**INFORMATION PROVIDED:**
■ ■ ■ ■ ■ ■ ■
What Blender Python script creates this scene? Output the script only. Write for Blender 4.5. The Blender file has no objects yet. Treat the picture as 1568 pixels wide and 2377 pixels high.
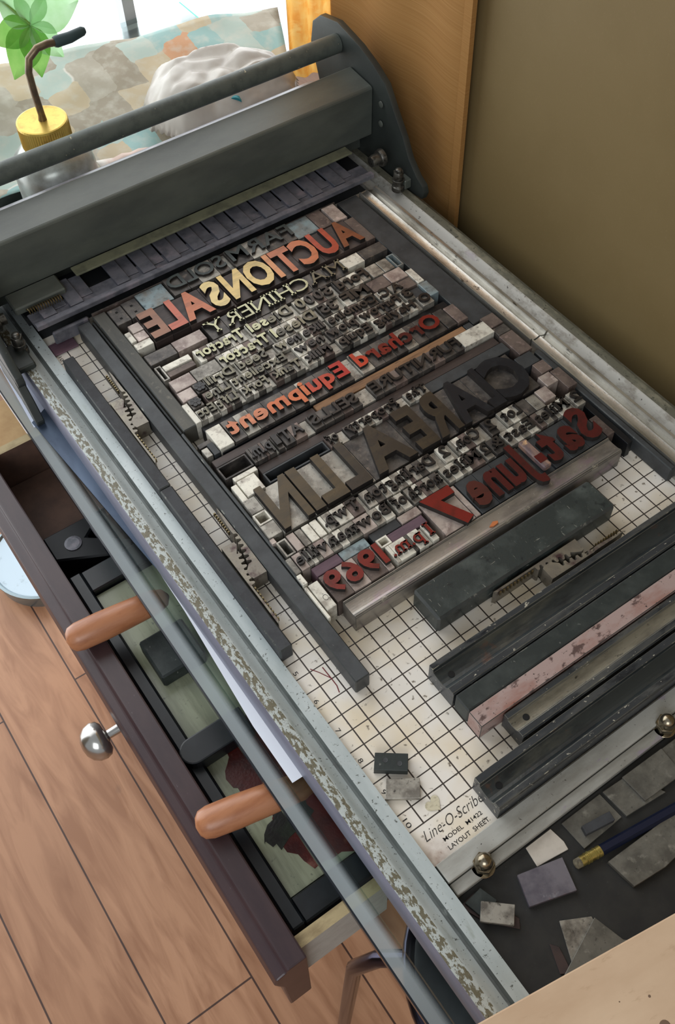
import bpy, bmesh, math, random
from mathutils import Vector, Matrix, noise
random.seed(7)
S = 0.0254            # everything below is written in inches, bed surface = height 0, floor = -28
Z0 = 28.0
scn = bpy.context.scene
COL = scn.collection

def W(x, y, z):
    return Vector((x*S, y*S, (z+Z0)*S))

def lin(c):
    return tuple(((v/255)/12.92 if v/255 <= .04045 else ((v/255+.055)/1.055)**2.4) for v in c)+(1.0,)

# ------------------------------------------------------------------ camera
cam = bpy.data.cameras.new('camera')
camo = bpy.data.objects.new('camera', cam); COL.objects.link(camo)
right = Vector((0.8197077, -0.57222155, -0.0253335))
down = Vector((-0.47735511, -0.65802965, -0.5823479))
fwd = Vector((0.31656182, 0.48944813, -0.81254485))
m = Matrix((right, -down, -fwd)).transposed().to_4x4()
m.translation = W(-5.23859607, -15.59633141, 24.09793134)
camo.matrix_world = m
cam.sensor_fit = 'VERTICAL'; cam.sensor_height = 24; cam.sensor_width = 24
cam.lens = 24*2288.67751/2377
cam.clip_start = .01; cam.clip_end = 60
scn.camera = camo

# ------------------------------------------------------------------ light
scn.view_settings.view_transform = 'Standard'
scn.view_settings.look = 'None'
scn.view_settings.gamma = 1
scn.view_settings.use_curve_mapping = False
scn.view_settings.exposure = 0.0
world = bpy.data.worlds.new('world'); scn.world = world; world.use_nodes = True
bg = world.node_tree.nodes['Background']
bg.inputs[0].default_value = (.94, .975, 1.0, 1)
# daylight sky: bright low in the direction of the window, dimmer elsewhere
wt = world.node_tree; wl_ = wt.links.new
wc = wt.nodes.new('ShaderNodeTexCoord'); wd = wt.nodes.new('ShaderNodeVectorMath'); wd.operation = 'DOT_PRODUCT'
wd.inputs[1].default_value = Vector((-.05, 1.0, .08)).normalized(); wl_(wc.outputs['Generated'], wd.inputs[0])
wr = wt.nodes.new('ShaderNodeMapRange'); wr.interpolation_type = 'SMOOTHSTEP'
wr.inputs[1].default_value = .50; wr.inputs[2].default_value = .86; wr.inputs[3].default_value = .42; wr.inputs[4].default_value = 1.9
wl_(wd.outputs['Value'], wr.inputs[0]); wl_(wr.outputs[0], bg.inputs[1])

def area(name, loc, target, sx, sy, power, color):
    l = bpy.data.lights.new(name, 'AREA'); l.shape = 'RECTANGLE'
    l.size = sx*S; l.size_y = sy*S; l.energy = power; l.color = color
    o = bpy.data.objects.new(name, l); COL.objects.link(o)
    o.location = W(*loc)
    d = (W(*target)-W(*loc)).normalized()
    o.rotation_euler = d.to_track_quat('-Z', 'Y').to_euler()
    return o
# daylight standing outside the tall window behind the press
area('window_daylight', (-4, 33, 24), (-4, 0, 24), 84, 104, 24, (.97, .985, 1.0))
# added fill lamp at the front left, placed to grade the side wall
area('room_fill', (-52, -62, 50), (4, -4, -8), 50, 50, 20, (.93, .96, 1.0))

# ------------------------------------------------------------------ materials
def nodes(mt):
    mt.use_nodes = True
    nt = mt.node_tree; nt.nodes.clear()
    return nt, nt.nodes.new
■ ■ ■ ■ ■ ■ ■
**TASK BRIEF:**
Exclude every picture and copy the remaining data exactly.

**WRITTEN RESPONSE:**
What Blender Python script creates this scene? Output the script only. Write for Blender 4.5. The Blender file has no objects yet. Treat the picture as 1568 pixels wide and 2377 pixels high.
import bpy, bmesh, math, random
from mathutils import Vector, Matrix, noise
random.seed(7)
S = 0.0254            # everything below is written in inches, bed surface = height 0, floor = -28
Z0 = 28.0
scn = bpy.context.scene
COL = scn.collection

def W(x, y, z):
    return Vector((x*S, y*S, (z+Z0)*S))

def lin(c):
    return tuple(((v/255)/12.92 if v/255 <= .04045 else ((v/255+.055)/1.055)**2.4) for v in c)+(1.0,)

# ------------------------------------------------------------------ camera
cam = bpy.data.cameras.new('camera')
camo = bpy.data.objects.new('camera', cam); COL.objects.link(camo)
right = Vector((0.8197077, -0.57222155, -0.0253335))
down = Vector((-0.47735511, -0.65802965, -0.5823479))
fwd = Vector((0.31656182, 0.48944813, -0.81254485))
m = Matrix((right, -down, -fwd)).transposed().to_4x4()
m.translation = W(-5.23859607, -15.59633141, 24.09793134)
camo.matrix_world = m
cam.sensor_fit = 'VERTICAL'; cam.sensor_height = 24; cam.sensor_width = 24
cam.lens = 24*2288.67751/2377
cam.clip_start = .01; cam.clip_end = 60
scn.camera = camo

# ------------------------------------------------------------------ light
scn.view_settings.view_transform = 'Standard'
scn.view_settings.look = 'None'
scn.view_settings.gamma = 1
scn.view_settings.use_curve_mapping = False
scn.view_settings.exposure = 0.0
world = bpy.data.worlds.new('world'); scn.world = world; world.use_nodes = True
bg = world.node_tree.nodes['Background']
bg.inputs[0].default_value = (.94, .975, 1.0, 1)
# daylight sky: bright low in the direction of the window, dimmer elsewhere
wt = world.node_tree; wl_ = wt.links.new
wc = wt.nodes.new('ShaderNodeTexCoord'); wd = wt.nodes.new('ShaderNodeVectorMath'); wd.operation = 'DOT_PRODUCT'
wd.inputs[1].default_value = Vector((-.05, 1.0, .08)).normalized(); wl_(wc.outputs['Generated'], wd.inputs[0])
wr = wt.nodes.new('ShaderNodeMapRange'); wr.interpolation_type = 'SMOOTHSTEP'
wr.inputs[1].default_value = .50; wr.inputs[2].default_value = .86; wr.inputs[3].default_value = .42; wr.inputs[4].default_value = 1.9
wl_(wd.outputs['Value'], wr.inputs[0]); wl_(wr.outputs[0], bg.inputs[1])

def area(name, loc, target, sx, sy, power, color):
    l = bpy.data.lights.new(name, 'AREA'); l.shape = 'RECTANGLE'
    l.size = sx*S; l.size_y = sy*S; l.energy = power; l.color = color
    o = bpy.data.objects.new(name, l); COL.objects.link(o)
    o.location = W(*loc)
    d = (W(*target)-W(*loc)).normalized()
    o.rotation_euler = d.to_track_quat('-Z', 'Y').to_euler()
    return o
# daylight standing outside the tall window behind the press
area('window_daylight', (-4, 33, 24), (-4, 0, 24), 84, 104, 24, (.97, .985, 1.0))
# added fill lamp at the front left, placed to grade the side wall
area('room_fill', (-52, -62, 50), (4, -4, -8), 50, 50, 20, (.93, .96, 1.0))

# ------------------------------------------------------------------ materials
def nodes(mt):
    mt.use_nodes = True
    nt = mt.node_tree; nt.nodes.clear()
    return nt, nt.nodes.new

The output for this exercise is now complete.